One of the few downtown operations to survive over an extended period of time is the state store, now dubbed a “Wine and Spirits” store. As a point of reference, the state store goes back at least 50 years in the downtown and prior to its move across the street was housed in the venerable Simon Building at 132 E. Main St. (Remind me to relate the entire 1972 Agnes flood story which the WBPZ radio staff rode out in the increasingly unfriendly confines of the station’s third floor Simon Building offices; here’s a tease: boats going up and down Main Street caused storefront windows to be smashed out and by some miracle bottles of whiskey started to float free from inside the state store, directly below the WBPZ AM studio windows and yes an enterprising announcer or two rigged up a bucket and a rope and scooped up Jack Daniels and Johnny Walker and friends just as they were about to start their trip towards the Chesapeake Bay).

But back to the state store. About a year or so ago, the state Liquor Control Board did a study which showed the state-run liquor monopoly could do better by moving its Main Street store to Hogan Boulevard. That process was apparently well underway when local officialdom got wind of the planned relocation from the downtown and the campaign began to keep access to Jack and Johnny on Main Street.
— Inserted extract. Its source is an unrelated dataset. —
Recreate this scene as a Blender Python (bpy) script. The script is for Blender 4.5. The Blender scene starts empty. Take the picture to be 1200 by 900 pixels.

Based on what The Record and its online component reported this week, that campaign has proved successful; the state store will stay as a downtown anchor. A victory for local retail in a changing retail environment!

These wins of any kind are difficult these days, so congrats to those who helped pull off this one. A state store remaining in a small community’s downtown can’t hurt and can only help the local continuing effort to revitalize Lock Haven’s center city commerce area.

While on the subject of liquor and the consumer, Down River hears that the return of a state store to Renovo is very much alive (the loss of that Renovo store another story in itself, the shutdown of the old store there and its mystery landlord in the now demolished Knights of Columbus building). So keep your ear open for the return of state-controlled wine and spirits to western Clinton County.

And in addition to the Lock Haven location and prospectively Renovo, why not a state store on Hogan Boulevard where the county’s heaviest traffic flow is seen? The LCB spent more than a few dollars on a study which showed a Hogan Boulevard location would be better for the consumer than trying to find a parking place in downtown Lock Haven and less troublesome for a truck driver trying to get a rig of whiskey up the alley behind the present location. So if Hogan Boulevard makes more sense for a liquor outlet, how about one there too?

Which leads to: Why is the state in the liquor business anyway? Access to liquor could very well be easier if this state didn’t operate as a monopoly (Pennsylvania and Utah the only two states with such a system, we’ve been told).

Liquor store privatization was on the table in Harrisburg as part of the failed budget process for this year and like virtually every other issue of consequence on the state level, legislators chose to kick their bottles of Johnny Walker and Jack Daniels down the road (or in some cases perhaps, drink them).

Nope, nothing of consequence, not privatization, not anything else, came from the Gov. Tom Corbett administration and the current continuing Harrisburg stalemate has produced no wins so far for Democratic Gov. Tom Wolf and the Republican controlled legislature.

This ongoing Lock Haven vs. Hogan Boulevard chapter only reinforces the view that free enterprise, not bureaucrats or politicians, should determine the public’s access to alcohol. That’s how it’s done in 48 of our 50 states. Pennsylvania shouldn’t be in the alcohol-dispensing business.